The music is just as timeless as its ethos. Opening track “Another Sketch” boasts a glistening sonic makeup, rife with jumpy synths that sound like what sunlight on undulating river water looks like. The vocals are steeped in a certain knowing bliss, heavy, but with the wistful airiness of a friendly clairvoyant in a dystopian coming-of-age film. “Who isn’t to blame?” he flits lightly over the beat, his voice in equal part commanding and modest. The question, one especially pertinent following a heavy cultural yesterday continually seeping into the present, is a fitting marker of Silva’s detached vision — why go into tomorrow still worrying about who’s at fault for the mishaps of a day ago? Lil Silva is lurching towards whatever's next. And both for his career, and the many characters, experiences, and lessons that informed its decade-long ascent, the slate is freshly wiped.
“No regret man,” he tells me of the project’s making. “Ten years of influences… ten years in the making… what is time, anyway?”
Time isn’t much of a factor for Lil Silva in general, and it’s a rule that doesn’t hesitate to carry over when he’s in the studio. A few years ago, Mick Ronson consulted him for a session with Lady Gaga. Upon being told to play the best thing he was working on, Silva got something going, and when Gaga entered the room, she was in hysterics over how much she enjoyed it. “Oh my God, you made this?” he says, doing his best impression of the singer. “The next six, seven hours into the morning, we were working on that song.” He lets off the same sheepishly-humble chuckle from before. “Yeah man, I don’t really boast that,” he says, with a laugh that screams you got me. “I don’t talk about it. But yes, there’s a lot of cool people I’ve worked with.”

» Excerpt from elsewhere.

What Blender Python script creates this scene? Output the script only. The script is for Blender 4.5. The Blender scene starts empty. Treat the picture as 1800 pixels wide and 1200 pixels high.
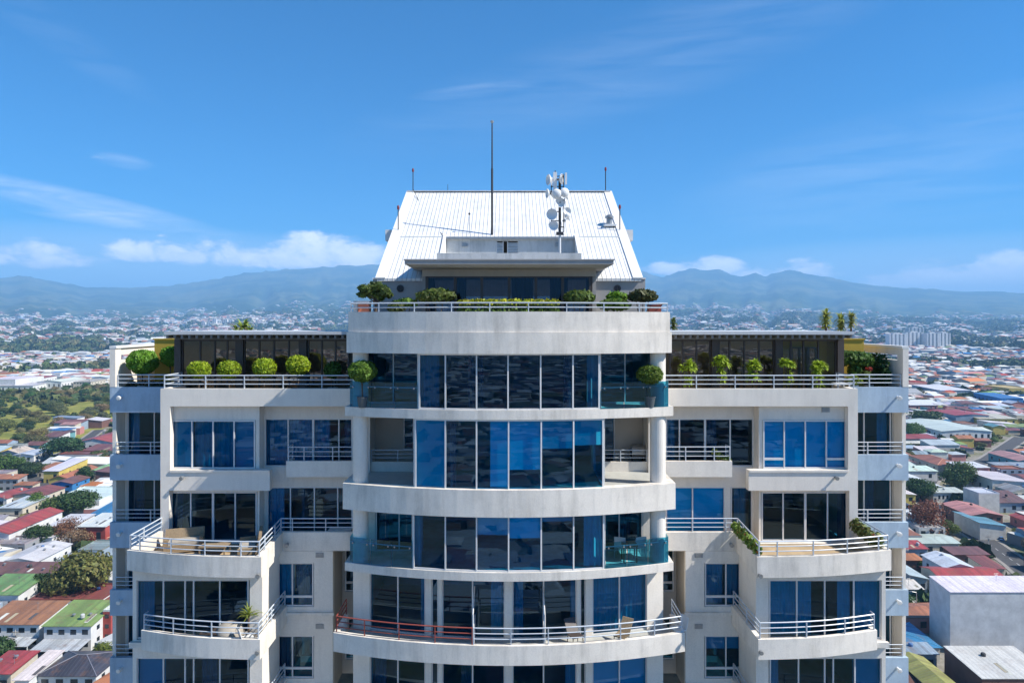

But as much as the cast of “cool people” he’s worked with over the years — Adele, Serpentwithfeet, Banks, etc — may appeal to the clout-chasing brand of hip-hop networking the internet increasingly champions, collaboration for him is more about getting the sound he wants out, and less about basking in the fame that comes with it. “I don’t think music needs to be focused on that,” he says. “You’re just making the best music possible. I feel that having a collaborator on any of this is just a blessing. Like, I want to make this sound the best it can sound, and I fuck with your shit.”
Yesterday is Heavy features collaborations with Little Dragon, Charlotte Day Wilson, BADBADNOTGOOD, Sampha, Skiifall, and more. Whether he’s curating their voices, crooning with his own, hiding in the crevices, or gracing center-stage, every voice included is singing from the future — and it's a future we're all invited to.